[2022-09-06] ICFPC 2022

I took part in ICFPC 2022 the past weekend. It was another “classic” no-nonsense ICFPC task this year, continuing the fine precedent set by the contest last year. This was especially awesome since the contest almost did not happen this year due to the initial trouble in finding organizers for it. Thankfully that was resolved in time. Unfortunately, that did not mean that I had better luck in solving the problem this year.

Once again, this was my yearly refresher in coding in Go, since my day-job mostly involves C++. I find Go to be a nicely productive and fairly performant programming language that has an especially nice, but somehow still compact, standard library. For the task this year, this standard library came in particularly handy since it had functions for loading and saving PNG images, drawing and clipping images, decoding JSON files, etc.

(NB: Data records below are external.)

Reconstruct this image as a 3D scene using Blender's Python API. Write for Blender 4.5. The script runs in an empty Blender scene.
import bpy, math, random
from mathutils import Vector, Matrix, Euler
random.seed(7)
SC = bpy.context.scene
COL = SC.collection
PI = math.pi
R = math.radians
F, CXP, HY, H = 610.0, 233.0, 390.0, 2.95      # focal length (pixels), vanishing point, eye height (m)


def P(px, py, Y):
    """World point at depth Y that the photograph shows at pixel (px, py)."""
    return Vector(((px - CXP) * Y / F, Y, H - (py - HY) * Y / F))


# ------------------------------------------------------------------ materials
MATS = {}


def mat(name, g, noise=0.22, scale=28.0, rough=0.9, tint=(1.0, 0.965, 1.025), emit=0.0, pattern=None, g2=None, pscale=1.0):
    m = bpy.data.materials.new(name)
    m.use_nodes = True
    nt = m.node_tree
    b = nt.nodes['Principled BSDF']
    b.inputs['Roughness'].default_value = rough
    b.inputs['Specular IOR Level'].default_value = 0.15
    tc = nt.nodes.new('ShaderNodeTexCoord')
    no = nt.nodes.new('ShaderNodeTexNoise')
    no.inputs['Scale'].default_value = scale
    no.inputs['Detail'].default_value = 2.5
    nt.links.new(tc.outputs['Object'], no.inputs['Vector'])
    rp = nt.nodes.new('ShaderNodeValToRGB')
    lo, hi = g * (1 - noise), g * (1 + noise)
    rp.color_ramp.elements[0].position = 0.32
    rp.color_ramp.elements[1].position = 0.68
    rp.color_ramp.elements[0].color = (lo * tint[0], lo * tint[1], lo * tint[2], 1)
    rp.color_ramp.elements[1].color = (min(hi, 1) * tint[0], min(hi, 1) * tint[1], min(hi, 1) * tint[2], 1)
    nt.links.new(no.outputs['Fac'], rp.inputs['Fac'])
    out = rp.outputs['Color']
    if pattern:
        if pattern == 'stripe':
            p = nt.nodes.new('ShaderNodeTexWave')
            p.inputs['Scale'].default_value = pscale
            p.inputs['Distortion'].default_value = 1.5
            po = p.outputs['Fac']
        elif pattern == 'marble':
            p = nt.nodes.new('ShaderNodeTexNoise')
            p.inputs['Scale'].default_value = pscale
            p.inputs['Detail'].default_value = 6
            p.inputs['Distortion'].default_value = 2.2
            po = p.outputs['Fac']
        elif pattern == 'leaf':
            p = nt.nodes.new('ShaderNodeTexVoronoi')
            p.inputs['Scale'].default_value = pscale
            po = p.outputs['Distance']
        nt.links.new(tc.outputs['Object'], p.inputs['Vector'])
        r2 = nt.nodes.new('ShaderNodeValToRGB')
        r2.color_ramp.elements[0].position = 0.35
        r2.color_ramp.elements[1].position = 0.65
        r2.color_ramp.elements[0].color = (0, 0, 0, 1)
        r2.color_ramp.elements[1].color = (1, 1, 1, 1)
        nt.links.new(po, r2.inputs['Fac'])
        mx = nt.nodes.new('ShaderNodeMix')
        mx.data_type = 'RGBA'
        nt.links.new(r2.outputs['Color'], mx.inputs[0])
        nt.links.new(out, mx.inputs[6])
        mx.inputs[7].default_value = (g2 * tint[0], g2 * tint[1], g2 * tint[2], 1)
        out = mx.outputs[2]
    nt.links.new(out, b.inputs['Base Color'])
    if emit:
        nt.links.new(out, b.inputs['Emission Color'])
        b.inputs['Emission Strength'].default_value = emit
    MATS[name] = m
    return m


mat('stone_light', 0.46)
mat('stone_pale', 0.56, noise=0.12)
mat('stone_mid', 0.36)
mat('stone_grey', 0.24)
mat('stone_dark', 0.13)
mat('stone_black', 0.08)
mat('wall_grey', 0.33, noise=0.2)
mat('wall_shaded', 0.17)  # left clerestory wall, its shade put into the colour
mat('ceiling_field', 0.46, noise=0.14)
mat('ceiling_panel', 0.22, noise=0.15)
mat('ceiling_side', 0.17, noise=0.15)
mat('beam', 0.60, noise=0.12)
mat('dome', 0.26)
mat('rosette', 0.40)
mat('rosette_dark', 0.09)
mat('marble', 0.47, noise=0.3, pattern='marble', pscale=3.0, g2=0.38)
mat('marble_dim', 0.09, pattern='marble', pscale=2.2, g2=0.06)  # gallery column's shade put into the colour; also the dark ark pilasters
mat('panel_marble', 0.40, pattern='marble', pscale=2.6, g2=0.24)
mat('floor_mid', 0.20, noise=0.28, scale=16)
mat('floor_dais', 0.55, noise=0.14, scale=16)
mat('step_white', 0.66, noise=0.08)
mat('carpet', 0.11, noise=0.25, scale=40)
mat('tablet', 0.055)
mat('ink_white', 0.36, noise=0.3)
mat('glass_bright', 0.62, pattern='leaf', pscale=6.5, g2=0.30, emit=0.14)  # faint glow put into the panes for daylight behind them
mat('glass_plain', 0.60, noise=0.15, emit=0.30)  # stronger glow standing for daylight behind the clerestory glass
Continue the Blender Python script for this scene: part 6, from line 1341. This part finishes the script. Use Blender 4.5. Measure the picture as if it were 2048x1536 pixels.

The task this year was fairly straightforward: you have to emit a program for a computer-controlled painting-robot (“Robo Vinci”) so that it can transform a given canvas into a given painting. The instructions for this computer comprised manipulating blocks on the canvas (splitting blocks, coloring blocks, swapping blocks, and merging blocks). The score your are awarded depends on the similarity of the output of your painting-program to the target-painting and the cost incurred while executing the program.

For example, one of the target paintings was this masterpiece by Johannes Vermeer:

The Girl With The Pearl Earring by Johannes Vermeer.

When you compare it with the result below from my brute-force and desperate attempt at finding a solution to this problem, you can get a pretty good idea of how I fared this year:

The output of my brute-force solver.

While the problem was quite straightforward to comprehend, I just could not figure out how to even begin trying to solve it. I got stuck pretty hard in this “programmer's block” for a couple of days of this three-day contest. As a form of active procrastination, I wrote an interpreter for the given language that could emit a painting and compute the expected score for it by comparing it with the target painting.

In the end, I resigned myself to a brute-force and greedy approach of just applying point-cut and color moves to approximate the target painting, while reducing the incremental cost at each step. This solution worked by comparing the cost of painting a block of the canvas with an averaged color of the corresponding block in the target painting to the cost of sub-dividing the block into quadrants with the respective averaged color of the individual quadrant. If the former cost is lower, you stick with it; otherwise you recurse into each of the quadrants applying the same greedy heuristic.

I managed to get solutions to the first 25 problems using this approach, but it completely broke down for the subsequent problems as they started with an initial configuration that had more than just a single default block covering the whole canvas. Of course, even the solutions that I did get were horribly expensive compared to the scores from other contestants that I could see on the score-board, but it was somewhat better than having nothing to show for three days of effort.

Despite my miserable performance, I really liked the task this year for the simplicity of its description combined with the complexity of coming up with a solution for it. Impressively, it could be done entirely on your local machine (well, except for the last few problems that required you to download an image from the Internet) without requiring constant access to some external server that might not remain up for long, using virtual machines, relatively uncommon programming language environments, etc.

While the specification was short and sweet, it did have some frustrating ambiguities. For example, it did not specify whether the RGBA tuples it used were pre-multiplied by the alpha-value or not (in the Go image/color package, RGBA uses pre-multiplied values while NRGBA does not). As another example, it did not specify what was meant by rounding a floating-point value using Math.round() (or even which programming-language this was referring to). I found by some trial and error that it was using rounding away from zero (rather than the usual rounding towards even). There were also some gotchas in the Go standard library (e.g. that Rectangle uses half-open bounds rather than the usual closed ones) that combined with the ambiguities above to make it take much longer for me to recreate the scores produced by the organizer's web-site.

The source-code for my attempt this year can be found on Bitbucket, on GitHub, and on GitLab. You can find some other write-ups on /r/icfpcontest or on the contest web-site itself.